Esa mirada de la violencia como una tensión transversal que casi nunca conviene ocultar puede explicar su conexión con el trabajo de Lucrecia Martel, que dirigió la puesta en escena de “Cornucopia”, la gira que la trajo al Primavera Sound de 2022. También podría explicar por qué su música le interesa al gangsta rapper El Doctor, o por qué Charly García -según contó Kabusacki en “100 veces Charly”, de José Bellas y Fernando García- buscó impresionarla rompiendo con un cuchillo la copa de champagne de la que bebía la islandesa en su visita a Buenos Aires en 2007. También su participación como Selma en “Bailarina en la oscuridad”, en la que una obrera inmigrante que está quedándose ciega es capaz de matar a alguien como un ambiguo gesto de respeto o dejarse ahorcar para salvar a su hijo de la ceguera.
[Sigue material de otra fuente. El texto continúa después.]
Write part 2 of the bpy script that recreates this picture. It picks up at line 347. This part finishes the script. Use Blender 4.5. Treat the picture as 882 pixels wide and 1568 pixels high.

A Selma la salvan (no de la muerte, no de la violencia, pero sí de la infelicidad y de la apatía) los ruidos de las máquinas que escucha en la fábrica en la que trabaja, que van formando patrones de sonido que hacen que una rutina sórdida se vuelva algo más vivible. También son los ruidos y voces los que la orientan para desplazarse por el mundo mientras pierde la vista. Las máquinas son aliadas de Björk: la tecnología está puesta al servicio de su creatividad. “Una computadora es humana porque es una herramienta”, dice en una de las notas de este libro. “La música hecha con computadoras es pura imaginación”. En otro artículo va más lejos al calificar a la música electrónica como cálida: “Existe a partir de la electricidad, con los rayos y los truenos que son realmente cálidos y, por supuesto, muy pasionales”. Y sigue: “Por ejemplo en China la gente lleva usando la acupuntura 2000 años y la acupuntura funciona a partir del fluir de la electricidad interior, de forma natural, como si fuese lluvia, viento o agua”. Su disco “Biophilia tenía justamente esa pretensión: documentar a la música en tanto organismo vivo, moviéndose y adaptándose entre lo que la rodea, la produce, la recibe. O al menos en esto estuvo y está la música de la islandesa: en moverse, mutar, estar viva. Björk nunca va a necesitar poner sus manos sobre la hornalla porque es altamente consciente de lo que le corre por las venas.